Now clearly these indicators could turn back up again, but, even if they do, which does seem likely, it may be the case that the early weakness in growth in 2025 casts a pall over the GDP outcome for the whole year (mathematically, a poor first quarter GDP figure is more likely to weigh on the full year outcome than if the weakness comes at the end of the year).

A second concern that we have lies in terms of politics. Germany will have snap elections in February, and France’s political situation is blighted by the inability of the government to pass a budget. Of course, it is very possible that a (likely) new government in Germany could revive optimism in the economy, but, as we have seen in the UK, exactly the opposite has happened following the shift from a Conservative government to a Labor government.

The ECB’s forecast for stronger consumer spending in 2025 (1.3% against 0.9% in 2024) is partly down to improved consumer confidence and a fall in the savings rate, both of which seem dubious assumptions given the political uncertainties. And, of course, it is not just domestic politics that could throw a spanner in the works of eurozone growth in 2025. Global political factors remain an elevated risk.
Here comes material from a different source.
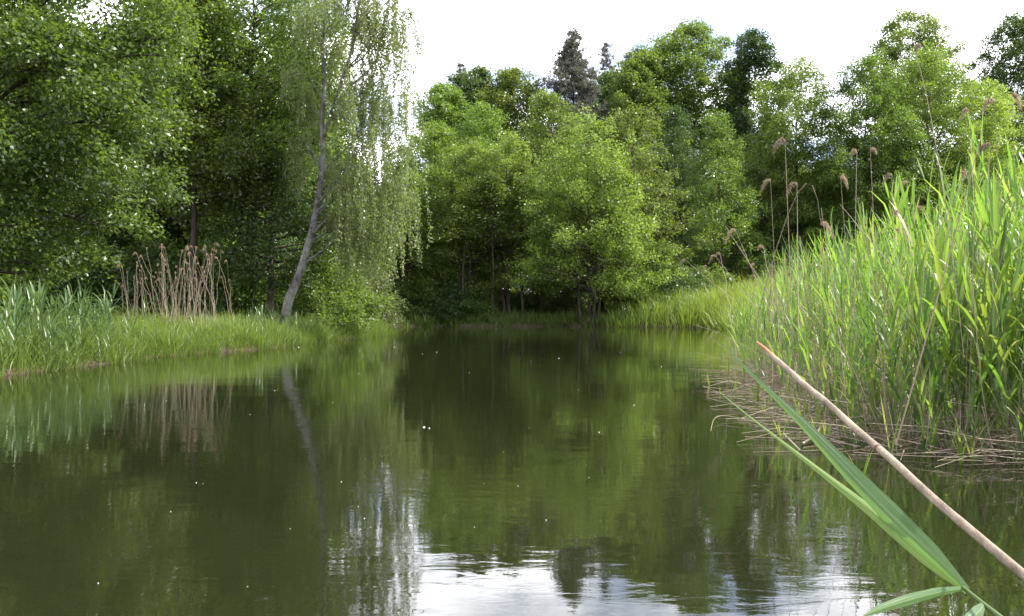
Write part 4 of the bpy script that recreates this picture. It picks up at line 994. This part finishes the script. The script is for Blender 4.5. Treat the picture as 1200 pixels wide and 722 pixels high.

For instance, we regard it likely that incoming US president Trump will impose tariffs on the EU if it does not commit to buy more oil from the US, just as he threatened a week or so ago.

Trump likes to use tariff threats to draw concessions out of other countries. So, while we doubt that a blanket 10-20% global tariff will be imposed, specific tariffs on the EU, for instance, and in certain sectors, like autos, seem far more likely. If that’s the case then the 0.2% point drag on GDP in 2025 from trade, as forecast by the ECB, could end up being too optimistic.

Given the risks to the ECB’s growth story, the Standard Bank believes that rate cuts by the bank this year (and possibly next) will be greater than those assumed by analysts and the market. Both see the ECB’s deposit rate falling from 3% to 2% in 2025 but we see a risk of a reduction to 1.75%, at least in 2026, if not this year.